CHEBO – The History of Checkerboard Modeling
Project Leader: Prof. Dr. Rainer Hegselmann
Contact: Prof. Dr. Rainer Hegselmann
Project start: 2012/01/01
- Project team: Prof. Dr. Rainer Hegselmann
Project description:
Application Background
In the social sciences it is a decades old tradition to model social dynamics on a checkerboard, i.e. a 2-dimensional rectangular grid. The received view is that this type of modelling was invented by Thomas C. Schelling (Nobel Price winner 2005) in the 1970s. But that view is completely wrong. Checkerboard modelling of social interactions was invented already in 1948 by James Minoru Sakoda. In the early years of computational social science he had been a known pioneer. But then he and his model became unknown. That had both technical and social reasons.

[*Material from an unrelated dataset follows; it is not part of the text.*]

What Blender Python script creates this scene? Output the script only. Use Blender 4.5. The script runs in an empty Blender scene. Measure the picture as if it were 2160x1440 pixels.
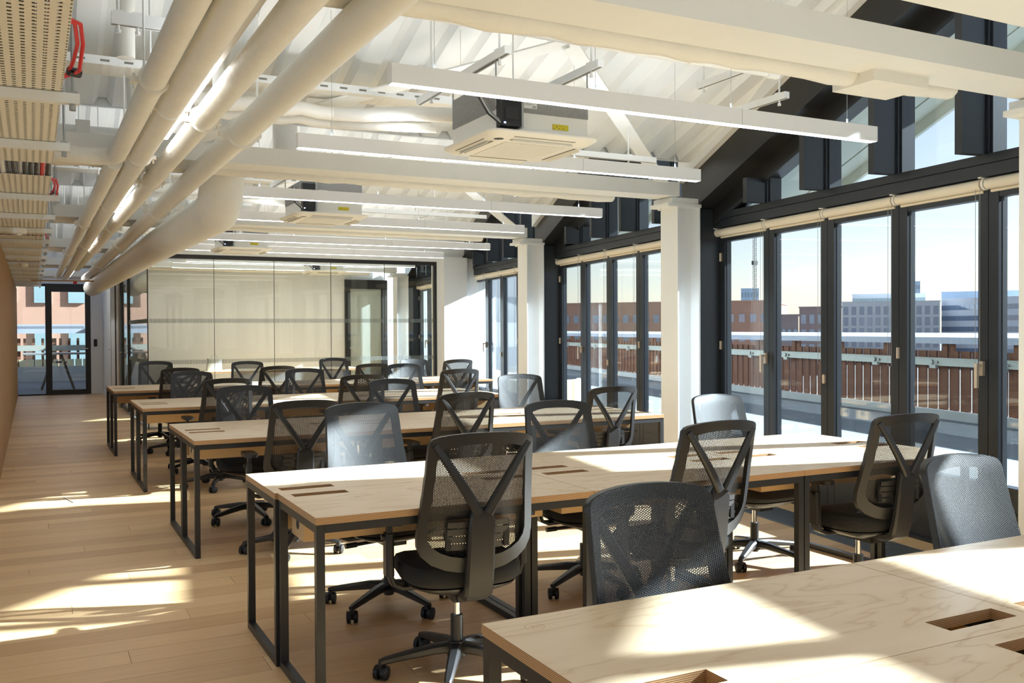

Contribution to the Mission of MODUS
The exact relations between Schelling’s and Sakoda’s become visible only after some mathematical reconstruction of both models. The philosopher Rainer Hegselmann and the mathematicians Jörg Rambau and Sascha Kurz cooperate on the mathematical reconstruction of Schelling’s and Sakoda’s model.
Results
A historcial study like this one tends to be self-undermining: If the long argument is found convincing, then that will contribute to (re)establish Sakoda’s status as a known pioneer, namely as the very first inventor of checkerboard models of social interaction.